-- Data shown --
------------------------------------
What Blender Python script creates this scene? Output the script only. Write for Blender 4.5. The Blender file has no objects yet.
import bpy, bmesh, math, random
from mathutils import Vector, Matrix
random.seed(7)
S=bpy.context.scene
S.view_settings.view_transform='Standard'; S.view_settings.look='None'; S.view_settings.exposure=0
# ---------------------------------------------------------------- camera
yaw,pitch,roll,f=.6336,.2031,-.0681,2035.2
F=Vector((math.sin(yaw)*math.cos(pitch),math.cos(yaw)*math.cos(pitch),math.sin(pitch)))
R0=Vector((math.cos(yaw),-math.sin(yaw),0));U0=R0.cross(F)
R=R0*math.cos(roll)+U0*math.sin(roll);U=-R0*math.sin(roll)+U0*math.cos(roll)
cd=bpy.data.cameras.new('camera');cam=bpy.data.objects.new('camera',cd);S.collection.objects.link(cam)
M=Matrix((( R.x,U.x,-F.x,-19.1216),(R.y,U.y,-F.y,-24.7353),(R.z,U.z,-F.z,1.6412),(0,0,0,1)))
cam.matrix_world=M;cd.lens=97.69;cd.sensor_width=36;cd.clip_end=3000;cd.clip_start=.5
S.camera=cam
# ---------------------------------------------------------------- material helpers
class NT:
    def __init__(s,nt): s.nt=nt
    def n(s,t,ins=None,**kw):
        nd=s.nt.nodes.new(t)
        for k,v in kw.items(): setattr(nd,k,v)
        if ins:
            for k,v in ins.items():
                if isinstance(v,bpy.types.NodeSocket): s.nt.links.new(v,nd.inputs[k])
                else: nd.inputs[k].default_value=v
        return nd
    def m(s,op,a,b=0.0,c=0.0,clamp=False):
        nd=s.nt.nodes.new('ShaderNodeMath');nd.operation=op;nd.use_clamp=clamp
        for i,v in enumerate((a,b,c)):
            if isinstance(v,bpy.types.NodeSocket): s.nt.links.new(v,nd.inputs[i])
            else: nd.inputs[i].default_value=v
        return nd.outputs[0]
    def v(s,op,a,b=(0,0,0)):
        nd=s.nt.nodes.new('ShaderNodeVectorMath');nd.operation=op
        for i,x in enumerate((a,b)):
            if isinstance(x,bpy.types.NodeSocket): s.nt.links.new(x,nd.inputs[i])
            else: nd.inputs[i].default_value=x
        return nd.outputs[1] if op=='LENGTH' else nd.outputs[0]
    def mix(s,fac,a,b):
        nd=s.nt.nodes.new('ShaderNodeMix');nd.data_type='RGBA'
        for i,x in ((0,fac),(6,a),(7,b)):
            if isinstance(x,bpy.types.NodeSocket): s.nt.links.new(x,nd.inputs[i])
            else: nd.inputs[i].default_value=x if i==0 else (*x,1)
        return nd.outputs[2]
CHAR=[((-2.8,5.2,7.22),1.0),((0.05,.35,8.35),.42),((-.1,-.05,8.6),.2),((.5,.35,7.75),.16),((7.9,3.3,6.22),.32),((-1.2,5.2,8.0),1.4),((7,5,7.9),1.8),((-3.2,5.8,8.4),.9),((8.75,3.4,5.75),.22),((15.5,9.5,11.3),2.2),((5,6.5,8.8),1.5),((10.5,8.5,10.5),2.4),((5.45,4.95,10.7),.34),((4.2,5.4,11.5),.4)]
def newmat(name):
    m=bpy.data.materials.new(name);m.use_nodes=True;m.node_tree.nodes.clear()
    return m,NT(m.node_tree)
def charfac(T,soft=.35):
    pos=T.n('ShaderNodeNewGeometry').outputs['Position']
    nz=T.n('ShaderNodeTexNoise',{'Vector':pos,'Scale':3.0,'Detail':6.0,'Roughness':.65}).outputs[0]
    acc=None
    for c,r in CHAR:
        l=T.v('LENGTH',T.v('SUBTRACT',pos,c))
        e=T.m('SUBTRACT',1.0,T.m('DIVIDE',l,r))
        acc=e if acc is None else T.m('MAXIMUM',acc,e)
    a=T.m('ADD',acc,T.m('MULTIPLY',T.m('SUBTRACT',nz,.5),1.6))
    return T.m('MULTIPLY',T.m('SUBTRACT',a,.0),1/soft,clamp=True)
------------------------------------
-- Problem to solve --
Recopy all the lines exactly as they appear.

-- Task response --
What Blender Python script creates this scene? Output the script only. Write for Blender 4.5. The Blender file has no objects yet.
import bpy, bmesh, math, random
from mathutils import Vector, Matrix
random.seed(7)
S=bpy.context.scene
S.view_settings.view_transform='Standard'; S.view_settings.look='None'; S.view_settings.exposure=0
# ---------------------------------------------------------------- camera
yaw,pitch,roll,f=.6336,.2031,-.0681,2035.2
F=Vector((math.sin(yaw)*math.cos(pitch),math.cos(yaw)*math.cos(pitch),math.sin(pitch)))
R0=Vector((math.cos(yaw),-math.sin(yaw),0));U0=R0.cross(F)
R=R0*math.cos(roll)+U0*math.sin(roll);U=-R0*math.sin(roll)+U0*math.cos(roll)
cd=bpy.data.cameras.new('camera');cam=bpy.data.objects.new('camera',cd);S.collection.objects.link(cam)
M=Matrix((( R.x,U.x,-F.x,-19.1216),(R.y,U.y,-F.y,-24.7353),(R.z,U.z,-F.z,1.6412),(0,0,0,1)))
cam.matrix_world=M;cd.lens=97.69;cd.sensor_width=36;cd.clip_end=3000;cd.clip_start=.5
S.camera=cam
# ---------------------------------------------------------------- material helpers
class NT:
    def __init__(s,nt): s.nt=nt
    def n(s,t,ins=None,**kw):
        nd=s.nt.nodes.new(t)
        for k,v in kw.items(): setattr(nd,k,v)
        if ins:
            for k,v in ins.items():
                if isinstance(v,bpy.types.NodeSocket): s.nt.links.new(v,nd.inputs[k])
                else: nd.inputs[k].default_value=v
        return nd
    def m(s,op,a,b=0.0,c=0.0,clamp=False):
        nd=s.nt.nodes.new('ShaderNodeMath');nd.operation=op;nd.use_clamp=clamp
        for i,v in enumerate((a,b,c)):
            if isinstance(v,bpy.types.NodeSocket): s.nt.links.new(v,nd.inputs[i])
            else: nd.inputs[i].default_value=v
        return nd.outputs[0]
    def v(s,op,a,b=(0,0,0)):
        nd=s.nt.nodes.new('ShaderNodeVectorMath');nd.operation=op
        for i,x in enumerate((a,b)):
            if isinstance(x,bpy.types.NodeSocket): s.nt.links.new(x,nd.inputs[i])
            else: nd.inputs[i].default_value=x
        return nd.outputs[1] if op=='LENGTH' else nd.outputs[0]
    def mix(s,fac,a,b):
        nd=s.nt.nodes.new('ShaderNodeMix');nd.data_type='RGBA'
        for i,x in ((0,fac),(6,a),(7,b)):
            if isinstance(x,bpy.types.NodeSocket): s.nt.links.new(x,nd.inputs[i])
            else: nd.inputs[i].default_value=x if i==0 else (*x,1)
        return nd.outputs[2]
CHAR=[((-2.8,5.2,7.22),1.0),((0.05,.35,8.35),.42),((-.1,-.05,8.6),.2),((.5,.35,7.75),.16),((7.9,3.3,6.22),.32),((-1.2,5.2,8.0),1.4),((7,5,7.9),1.8),((-3.2,5.8,8.4),.9),((8.75,3.4,5.75),.22),((15.5,9.5,11.3),2.2),((5,6.5,8.8),1.5),((10.5,8.5,10.5),2.4),((5.45,4.95,10.7),.34),((4.2,5.4,11.5),.4)]
def newmat(name):
    m=bpy.data.materials.new(name);m.use_nodes=True;m.node_tree.nodes.clear()
    return m,NT(m.node_tree)
def charfac(T,soft=.35):
    pos=T.n('ShaderNodeNewGeometry').outputs['Position']
    nz=T.n('ShaderNodeTexNoise',{'Vector':pos,'Scale':3.0,'Detail':6.0,'Roughness':.65}).outputs[0]
    acc=None
    for c,r in CHAR:
        l=T.v('LENGTH',T.v('SUBTRACT',pos,c))
        e=T.m('SUBTRACT',1.0,T.m('DIVIDE',l,r))
        acc=e if acc is None else T.m('MAXIMUM',acc,e)
    a=T.m('ADD',acc,T.m('MULTIPLY',T.m('SUBTRACT',nz,.5),1.6))
    return T.m('MULTIPLY',T.m('SUBTRACT',a,.0),1/soft,clamp=True)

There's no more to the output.